Today brings to each of us 1,440 minutes; 86,400 ticks of the clock. Both the poor and the wealthy have the same 24 hours of opportunity. Time favors no one. Today merely says, “Here I am. What are you going to do with me?”
How well we use each day is largely a function of attitude. With the right attitude we can seize this day and make it a point of new beginning. The greatest opportunity today brings with it is the opportunity to begin the process of change. It can be a new attitude adopted about whom we are, what we want, and what we are going to do. Today can also be exactly like yesterday, and the day before, and the day before…. It is all a question of attitude.
In their classic, Lessons of History, Will and Ariel Durant wrote: “To endure what is, we must remember what was, and dream of things as they will one day be.”
Our attitude about the future depends on our ability to see the future. Each of us has the inherent ability to dream, design, and experience the future through our hopeful imagination. Whatever the mind has the capacity to imagine, it also has the ability to create.
Just as the body instinctively knows how to perform the miracle of health, the mind instinctively knows how to perform the miracle of wealth. But it will not create great rewards for you if it does not believe you deserve them. Which brings us to the beginning of progress—the key point to shifting from your past, into a better attitude of the present, which will bring with it positive rewards for the future.
Your Attitude About Yourself
The exciting thing is that each of us has the mental, spiritual, intellectual and creative power to do all that we could ever dream of doing. Everyone has it! We just need to become more aware of all that we already have and spend more time refining all that we already are, and then put it to work for us.

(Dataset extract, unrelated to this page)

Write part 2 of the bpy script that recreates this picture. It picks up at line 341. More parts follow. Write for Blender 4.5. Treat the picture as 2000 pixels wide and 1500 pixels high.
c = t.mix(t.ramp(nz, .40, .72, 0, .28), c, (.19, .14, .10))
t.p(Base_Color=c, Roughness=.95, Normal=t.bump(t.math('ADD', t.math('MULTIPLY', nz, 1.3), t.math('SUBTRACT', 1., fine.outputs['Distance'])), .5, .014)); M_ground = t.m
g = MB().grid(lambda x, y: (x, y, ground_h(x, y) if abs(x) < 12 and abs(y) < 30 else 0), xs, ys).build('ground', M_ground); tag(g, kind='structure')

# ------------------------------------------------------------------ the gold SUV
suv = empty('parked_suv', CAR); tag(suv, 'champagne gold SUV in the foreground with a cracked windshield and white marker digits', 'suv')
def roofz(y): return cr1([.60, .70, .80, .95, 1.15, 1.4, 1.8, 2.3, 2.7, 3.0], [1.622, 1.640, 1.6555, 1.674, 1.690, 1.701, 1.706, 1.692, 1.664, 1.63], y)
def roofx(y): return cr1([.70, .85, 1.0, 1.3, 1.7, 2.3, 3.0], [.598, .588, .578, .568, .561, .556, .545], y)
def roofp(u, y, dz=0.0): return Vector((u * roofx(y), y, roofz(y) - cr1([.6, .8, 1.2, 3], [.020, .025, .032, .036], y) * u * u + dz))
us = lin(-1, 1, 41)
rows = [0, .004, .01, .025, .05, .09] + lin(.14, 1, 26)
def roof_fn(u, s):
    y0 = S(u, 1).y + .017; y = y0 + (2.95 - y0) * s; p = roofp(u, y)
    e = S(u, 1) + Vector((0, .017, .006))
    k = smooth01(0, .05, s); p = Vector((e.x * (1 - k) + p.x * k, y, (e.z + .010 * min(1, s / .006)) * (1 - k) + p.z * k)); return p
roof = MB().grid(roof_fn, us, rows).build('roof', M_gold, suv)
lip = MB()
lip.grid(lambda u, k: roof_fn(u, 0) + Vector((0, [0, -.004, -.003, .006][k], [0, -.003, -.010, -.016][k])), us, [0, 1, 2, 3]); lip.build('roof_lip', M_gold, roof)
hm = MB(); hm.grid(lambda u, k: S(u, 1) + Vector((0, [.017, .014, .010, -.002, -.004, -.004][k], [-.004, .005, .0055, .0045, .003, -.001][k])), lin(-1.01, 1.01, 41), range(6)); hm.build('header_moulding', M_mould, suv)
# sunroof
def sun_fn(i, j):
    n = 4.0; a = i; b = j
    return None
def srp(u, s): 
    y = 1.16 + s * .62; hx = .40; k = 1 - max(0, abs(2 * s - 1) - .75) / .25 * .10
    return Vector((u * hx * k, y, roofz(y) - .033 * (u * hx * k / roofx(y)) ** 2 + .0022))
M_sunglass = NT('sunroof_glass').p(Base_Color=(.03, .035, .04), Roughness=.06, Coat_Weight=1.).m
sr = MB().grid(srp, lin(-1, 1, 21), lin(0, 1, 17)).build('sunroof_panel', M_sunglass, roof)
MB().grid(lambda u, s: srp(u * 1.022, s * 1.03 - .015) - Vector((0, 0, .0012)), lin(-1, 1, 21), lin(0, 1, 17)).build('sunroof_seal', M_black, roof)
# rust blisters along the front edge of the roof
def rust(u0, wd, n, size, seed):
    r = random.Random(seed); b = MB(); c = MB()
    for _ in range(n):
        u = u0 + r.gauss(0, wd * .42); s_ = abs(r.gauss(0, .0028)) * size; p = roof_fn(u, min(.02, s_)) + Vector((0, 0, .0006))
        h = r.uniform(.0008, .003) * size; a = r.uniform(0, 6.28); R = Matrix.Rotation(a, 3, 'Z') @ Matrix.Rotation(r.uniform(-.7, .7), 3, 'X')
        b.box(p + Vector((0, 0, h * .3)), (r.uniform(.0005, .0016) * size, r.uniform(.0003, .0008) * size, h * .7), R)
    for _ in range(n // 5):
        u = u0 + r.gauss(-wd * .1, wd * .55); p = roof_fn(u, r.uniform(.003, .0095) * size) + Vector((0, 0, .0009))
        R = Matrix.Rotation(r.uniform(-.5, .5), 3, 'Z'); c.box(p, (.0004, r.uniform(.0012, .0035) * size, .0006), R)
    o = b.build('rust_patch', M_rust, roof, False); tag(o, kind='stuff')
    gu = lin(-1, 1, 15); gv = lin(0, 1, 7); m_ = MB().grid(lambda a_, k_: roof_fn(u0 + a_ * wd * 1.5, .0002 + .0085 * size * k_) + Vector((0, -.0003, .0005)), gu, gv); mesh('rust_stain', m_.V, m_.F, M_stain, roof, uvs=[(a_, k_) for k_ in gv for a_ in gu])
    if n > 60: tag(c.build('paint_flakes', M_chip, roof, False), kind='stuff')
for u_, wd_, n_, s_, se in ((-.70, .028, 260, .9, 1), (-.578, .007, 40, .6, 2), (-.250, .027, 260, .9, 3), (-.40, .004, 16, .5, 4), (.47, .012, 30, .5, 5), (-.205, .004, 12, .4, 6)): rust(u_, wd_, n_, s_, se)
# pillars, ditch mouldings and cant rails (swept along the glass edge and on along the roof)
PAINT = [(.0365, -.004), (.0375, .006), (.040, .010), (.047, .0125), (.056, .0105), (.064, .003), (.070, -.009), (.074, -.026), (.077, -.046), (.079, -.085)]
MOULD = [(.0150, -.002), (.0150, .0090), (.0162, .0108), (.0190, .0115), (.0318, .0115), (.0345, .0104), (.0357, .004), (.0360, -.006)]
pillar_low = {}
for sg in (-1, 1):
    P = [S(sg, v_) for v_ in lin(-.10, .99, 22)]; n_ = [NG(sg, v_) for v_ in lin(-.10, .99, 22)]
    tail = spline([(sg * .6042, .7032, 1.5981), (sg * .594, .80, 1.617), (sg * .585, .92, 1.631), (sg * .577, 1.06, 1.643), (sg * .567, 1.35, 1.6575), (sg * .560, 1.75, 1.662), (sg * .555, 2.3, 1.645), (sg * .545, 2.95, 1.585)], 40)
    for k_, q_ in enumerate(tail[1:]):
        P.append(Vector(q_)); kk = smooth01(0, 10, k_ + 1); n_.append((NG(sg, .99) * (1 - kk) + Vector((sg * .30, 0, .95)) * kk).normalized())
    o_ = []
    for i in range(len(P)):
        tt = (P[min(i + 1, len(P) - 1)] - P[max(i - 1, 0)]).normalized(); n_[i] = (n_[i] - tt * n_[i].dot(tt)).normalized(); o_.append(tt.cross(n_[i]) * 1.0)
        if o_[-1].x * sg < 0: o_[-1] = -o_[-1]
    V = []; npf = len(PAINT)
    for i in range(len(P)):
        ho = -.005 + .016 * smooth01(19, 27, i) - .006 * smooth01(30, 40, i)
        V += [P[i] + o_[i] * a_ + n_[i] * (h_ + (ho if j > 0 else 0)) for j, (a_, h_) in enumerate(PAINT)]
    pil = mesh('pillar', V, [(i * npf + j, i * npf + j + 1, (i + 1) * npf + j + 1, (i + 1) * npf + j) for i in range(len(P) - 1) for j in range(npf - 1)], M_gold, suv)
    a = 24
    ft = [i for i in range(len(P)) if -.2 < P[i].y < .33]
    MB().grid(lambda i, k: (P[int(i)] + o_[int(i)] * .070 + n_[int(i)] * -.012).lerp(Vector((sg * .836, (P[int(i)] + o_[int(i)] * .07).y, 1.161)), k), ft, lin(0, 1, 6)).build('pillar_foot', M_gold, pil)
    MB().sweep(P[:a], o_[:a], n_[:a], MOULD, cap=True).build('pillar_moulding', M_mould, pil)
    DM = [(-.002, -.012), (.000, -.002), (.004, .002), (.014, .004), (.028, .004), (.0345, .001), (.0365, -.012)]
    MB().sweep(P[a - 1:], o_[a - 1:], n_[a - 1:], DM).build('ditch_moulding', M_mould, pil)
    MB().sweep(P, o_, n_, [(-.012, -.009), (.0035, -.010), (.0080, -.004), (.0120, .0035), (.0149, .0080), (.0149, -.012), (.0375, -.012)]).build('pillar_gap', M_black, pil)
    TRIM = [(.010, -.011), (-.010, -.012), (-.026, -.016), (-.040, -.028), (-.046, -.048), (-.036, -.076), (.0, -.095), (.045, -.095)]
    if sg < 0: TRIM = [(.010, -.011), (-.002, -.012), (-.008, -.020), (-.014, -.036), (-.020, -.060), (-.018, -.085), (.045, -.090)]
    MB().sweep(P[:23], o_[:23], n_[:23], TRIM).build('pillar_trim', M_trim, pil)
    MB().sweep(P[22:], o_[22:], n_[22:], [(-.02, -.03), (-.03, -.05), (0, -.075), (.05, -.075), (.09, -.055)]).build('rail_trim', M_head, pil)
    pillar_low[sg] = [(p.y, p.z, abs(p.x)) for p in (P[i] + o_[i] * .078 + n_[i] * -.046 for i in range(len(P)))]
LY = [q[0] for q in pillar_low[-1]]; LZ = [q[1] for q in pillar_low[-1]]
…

What stops us from recognizing our inherent gifts and talents is a poor attitude about ourselves. Why are we so quick to see the value in others and yet so reluctant to see it in ourselves? Why are we always ready to applaud someone else’s accomplishment and yet so shy about recognizing our own?
How we see ourselves is a matter of choice.
If there is one area in the knowledge department where we cannot afford to be lacking, it is the knowledge and awareness of our own uniqueness. We do not feel better about ourselves for the simple reason that we do not really know ourselves. For if we truly knew ourselves—our strengths, our abilities, our resources, our depth of feeling, our sense of humor, our unique accomplishments—we would never again doubt our ability to create a better future.
Each of us is unique. There is no one else in the world quite like us. We are the only ones who can do the special things we do. And what we do is special. We may not win great awards or public acclaim for our deeds, but we make the world a better place because of them. We make our families stronger, our offices more efficient and our community more prosperous because we are who we are.
Changing how we feel about ourselves begins with developing a new philosophy about the value of each human being—ourselves included! Most of us are so busy living our lives that we never pause long enough to appreciate all that we do in a given day. We have no appreciation of ourselves simply because we have no awareness of ourselves. Self-knowledge is a critical part of the life puzzle. As we learn more about who we are, we begin to make better choices and decisions for ourselves and about ourselves. And as we have already suggested, as our choices improve, so do our results, and as our results improve, so does our attitude.
Your Attitude Under Control
The process of human change begins within us. We all have tremendous potential. We all desire good results from our efforts. Most of us are willing to work hard and to pay the price that success and happiness demand.
Each of us has the ability to put our unique human potential into action and to acquire a desired result. But the one thing that determines the level of our potential, produces the intensity of our activity, and predicts the quality of the result we receive is our attitude.
No other person on Earth has dominion over our attitude. People can affect our attitude by teaching us poor thinking habits or unintentionally misinforming us or providing us negative influences, but no one can control our attitude unless we voluntarily surrender that control.
No one else “makes us angry.” We make ourselves angry when we surrender control of our attitude. What someone else may have done is irrelevant. We choose, not they. They merely put our attitude to a test. If we select a volatile attitude by becoming hostile, angry, jealous, or suspicious, then we have failed the test. If we condemn ourselves by believing that we are unworthy, then again, we have failed the test.
If we care at all about ourselves and our future, then we must accept full responsibility for our own feelings. We must learn to guard against those feelings that have the capacity to lead our attitude down the wrong path and to strengthen those feelings that can lead us confidently into a better future.
If we want to receive the rewards the future holds in trust for us, then we must exercise the most important choice given to us as members of the human race by maintaining total dominion over our attitude.
Your attitude is an asset, a treasure of great value. Protect it. Nurture it. And you will reap the future reward.